Tag Archives: play as foundation of thought

“Green Space” and Winter Games

Virginia has had a very cold winter so far:  many, many days the temperature is below freezing, and plenty of days in the 20′s.  This has not phased The Rose Garden children, as we play in the woods!  As Helle Heckman says:  “There is no such thing as bad weather, there is only bad clothing!”   Equipped with woolie long johns, plenty of layers, snow suits even with no snow, and snug hats and mittens, the children have flourished in the cold.  “But why,” you ask, “send them out in such weather?”  It is hard to convey the importance of Nature, in the development of young children.

I wrote an article that was recently published in the Winter edition of Rhythm of The Home (click on Connections) a beautiful on-line magazine that you will want to visit.  These are beginning thoughts on outdoor play:   ” Outdoor play offers the child the opportunity to step into the long slow rhythms of the earth. The child readily comes to know their own bodied-ness when in intimate connection to the body of the earth.

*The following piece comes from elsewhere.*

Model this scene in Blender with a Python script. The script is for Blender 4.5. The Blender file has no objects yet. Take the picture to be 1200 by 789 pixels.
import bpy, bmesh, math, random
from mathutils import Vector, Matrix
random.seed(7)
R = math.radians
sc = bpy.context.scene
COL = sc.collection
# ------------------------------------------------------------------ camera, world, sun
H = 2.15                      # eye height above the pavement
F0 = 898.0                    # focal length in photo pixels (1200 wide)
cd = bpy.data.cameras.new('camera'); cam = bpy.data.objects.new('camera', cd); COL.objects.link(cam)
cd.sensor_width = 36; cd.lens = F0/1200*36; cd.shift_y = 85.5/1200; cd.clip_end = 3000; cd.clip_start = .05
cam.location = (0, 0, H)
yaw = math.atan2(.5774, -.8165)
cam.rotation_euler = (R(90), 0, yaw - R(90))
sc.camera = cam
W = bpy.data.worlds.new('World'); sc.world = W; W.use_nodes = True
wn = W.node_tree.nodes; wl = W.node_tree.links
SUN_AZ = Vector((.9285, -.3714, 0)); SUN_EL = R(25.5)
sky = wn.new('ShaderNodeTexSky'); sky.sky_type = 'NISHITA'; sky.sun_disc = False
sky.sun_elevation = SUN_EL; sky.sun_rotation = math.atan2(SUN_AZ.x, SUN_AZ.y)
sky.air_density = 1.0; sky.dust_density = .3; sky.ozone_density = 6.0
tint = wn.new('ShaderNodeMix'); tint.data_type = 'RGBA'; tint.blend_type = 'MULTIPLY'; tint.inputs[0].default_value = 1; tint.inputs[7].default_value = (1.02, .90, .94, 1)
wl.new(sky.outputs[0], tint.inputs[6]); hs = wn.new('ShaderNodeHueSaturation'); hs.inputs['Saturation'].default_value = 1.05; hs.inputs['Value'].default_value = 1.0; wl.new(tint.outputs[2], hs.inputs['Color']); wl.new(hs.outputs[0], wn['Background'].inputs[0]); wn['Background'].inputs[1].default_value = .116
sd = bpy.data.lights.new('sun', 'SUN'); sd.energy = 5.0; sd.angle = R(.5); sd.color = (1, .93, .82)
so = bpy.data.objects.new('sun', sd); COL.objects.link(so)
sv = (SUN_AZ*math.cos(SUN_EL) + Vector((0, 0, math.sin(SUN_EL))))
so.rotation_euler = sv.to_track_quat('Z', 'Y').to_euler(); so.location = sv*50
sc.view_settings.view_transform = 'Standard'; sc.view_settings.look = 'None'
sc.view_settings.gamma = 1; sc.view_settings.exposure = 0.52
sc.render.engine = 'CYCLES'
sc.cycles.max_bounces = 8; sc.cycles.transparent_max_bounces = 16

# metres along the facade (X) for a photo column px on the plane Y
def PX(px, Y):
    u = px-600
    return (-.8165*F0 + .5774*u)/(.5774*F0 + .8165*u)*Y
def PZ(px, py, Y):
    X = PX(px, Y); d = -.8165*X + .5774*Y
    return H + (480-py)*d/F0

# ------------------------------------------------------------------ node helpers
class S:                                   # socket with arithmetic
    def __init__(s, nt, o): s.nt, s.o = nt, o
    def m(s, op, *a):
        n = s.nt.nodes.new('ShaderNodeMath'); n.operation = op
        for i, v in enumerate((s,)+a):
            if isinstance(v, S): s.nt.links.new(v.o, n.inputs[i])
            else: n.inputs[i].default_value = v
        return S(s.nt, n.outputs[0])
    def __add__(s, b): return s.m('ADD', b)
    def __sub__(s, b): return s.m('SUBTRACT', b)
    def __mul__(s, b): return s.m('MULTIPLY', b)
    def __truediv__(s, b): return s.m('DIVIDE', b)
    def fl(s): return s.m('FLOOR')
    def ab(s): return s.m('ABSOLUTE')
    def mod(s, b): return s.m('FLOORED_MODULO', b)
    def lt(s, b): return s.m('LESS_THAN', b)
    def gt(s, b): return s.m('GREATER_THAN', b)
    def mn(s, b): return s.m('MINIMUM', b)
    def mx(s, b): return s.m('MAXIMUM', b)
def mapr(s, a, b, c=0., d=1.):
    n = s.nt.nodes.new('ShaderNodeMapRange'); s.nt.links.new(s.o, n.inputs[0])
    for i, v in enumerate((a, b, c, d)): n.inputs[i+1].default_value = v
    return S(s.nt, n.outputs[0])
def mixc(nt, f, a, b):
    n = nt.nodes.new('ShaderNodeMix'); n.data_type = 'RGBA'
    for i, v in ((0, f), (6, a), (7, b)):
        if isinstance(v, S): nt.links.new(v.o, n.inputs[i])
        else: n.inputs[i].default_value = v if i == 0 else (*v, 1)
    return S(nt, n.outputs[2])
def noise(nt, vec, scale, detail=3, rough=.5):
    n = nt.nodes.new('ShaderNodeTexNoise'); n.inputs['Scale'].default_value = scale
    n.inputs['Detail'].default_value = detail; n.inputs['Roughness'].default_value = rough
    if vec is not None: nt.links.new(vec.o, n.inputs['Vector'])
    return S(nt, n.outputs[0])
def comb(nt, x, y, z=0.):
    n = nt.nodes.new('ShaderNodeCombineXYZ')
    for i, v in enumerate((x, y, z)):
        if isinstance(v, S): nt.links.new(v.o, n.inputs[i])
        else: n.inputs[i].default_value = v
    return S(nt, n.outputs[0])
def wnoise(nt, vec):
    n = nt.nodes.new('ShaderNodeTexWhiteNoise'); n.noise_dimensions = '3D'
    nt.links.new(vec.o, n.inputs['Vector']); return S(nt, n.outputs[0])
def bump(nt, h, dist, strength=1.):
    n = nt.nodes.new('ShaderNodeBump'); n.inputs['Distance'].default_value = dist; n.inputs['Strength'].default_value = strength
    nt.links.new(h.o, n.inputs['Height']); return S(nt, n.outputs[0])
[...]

Running, swinging, jumping, creeping, sliding, kneeling, splashing, digging…all of this develops familiarity with and fullness “in the body.” The child develops strength, balance, agility, grace, flexibility, competence and confidence. This kind of “body-knowing” lays a foundation for all of these qualities to permeate the child’s whole being. Years later, the young person steps into the world with these capacities intact and readily available for the challenges and joys of adult life”

Here is a little more from an article of mine to be published in the Rhythm of the Home spring issue:

“Much research has been done, observing children’s play in both natural spaces, and in “built spaces” Studies show that children engage in more creative play in green areas than in built spaces. One study observed children playing in both “vegetative rooms”, (little forts and such that he children had built themselves) and in playgrounds dominated by play structures. They observed that children playing on the formal play structures grouped themselves in hierarchical subsets, dependent upon physical abilities. Whereas the children playing in the natural vegetative rooms used more fantasy play and their social standing was based more on language skills, creativity and inventiveness”.

Language skills, creativity and inventiveness abound when children are given plenty of creative play time;  time to run and frolic held in the arms of our Mother, the Earth!